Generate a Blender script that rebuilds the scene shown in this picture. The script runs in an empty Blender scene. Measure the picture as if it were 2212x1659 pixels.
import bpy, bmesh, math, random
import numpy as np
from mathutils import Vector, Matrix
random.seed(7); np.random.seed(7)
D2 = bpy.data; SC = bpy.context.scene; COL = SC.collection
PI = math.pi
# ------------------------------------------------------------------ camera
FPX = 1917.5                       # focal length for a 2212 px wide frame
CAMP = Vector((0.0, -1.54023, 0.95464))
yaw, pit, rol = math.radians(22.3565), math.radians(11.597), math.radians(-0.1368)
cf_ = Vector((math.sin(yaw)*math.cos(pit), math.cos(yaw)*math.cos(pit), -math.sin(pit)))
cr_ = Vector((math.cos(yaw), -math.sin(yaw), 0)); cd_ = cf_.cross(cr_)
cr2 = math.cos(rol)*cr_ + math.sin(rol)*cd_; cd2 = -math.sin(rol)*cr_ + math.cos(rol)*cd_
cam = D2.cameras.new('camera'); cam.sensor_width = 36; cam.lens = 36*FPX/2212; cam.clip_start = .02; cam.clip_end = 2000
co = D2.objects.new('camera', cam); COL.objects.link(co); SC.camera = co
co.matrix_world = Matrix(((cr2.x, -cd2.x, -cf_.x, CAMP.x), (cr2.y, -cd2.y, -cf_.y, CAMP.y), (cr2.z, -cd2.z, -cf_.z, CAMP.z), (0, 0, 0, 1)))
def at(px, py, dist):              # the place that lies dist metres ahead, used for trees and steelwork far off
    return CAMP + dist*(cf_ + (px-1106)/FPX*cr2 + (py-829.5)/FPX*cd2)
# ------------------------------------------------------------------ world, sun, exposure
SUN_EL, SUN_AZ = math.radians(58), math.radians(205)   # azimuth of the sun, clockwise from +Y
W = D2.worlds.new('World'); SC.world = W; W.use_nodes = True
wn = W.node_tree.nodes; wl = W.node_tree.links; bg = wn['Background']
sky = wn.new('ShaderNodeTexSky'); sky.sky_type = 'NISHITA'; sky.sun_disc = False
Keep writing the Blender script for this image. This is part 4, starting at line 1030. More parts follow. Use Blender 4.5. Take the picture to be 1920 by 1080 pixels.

++++++++++++++++++++

| Exercise objective |
Copy each line of the preceding data that contains the string "Blender".

| Problem solution |
Generate a Blender script that rebuilds the scene shown in this picture. The script runs in an empty Blender scene. Measure the picture as if it were 2212x1659 pixels.
Keep writing the Blender script for this image. This is part 4, starting at line 1030. More parts follow. Use Blender 4.5. Take the picture to be 1920 by 1080 pixels.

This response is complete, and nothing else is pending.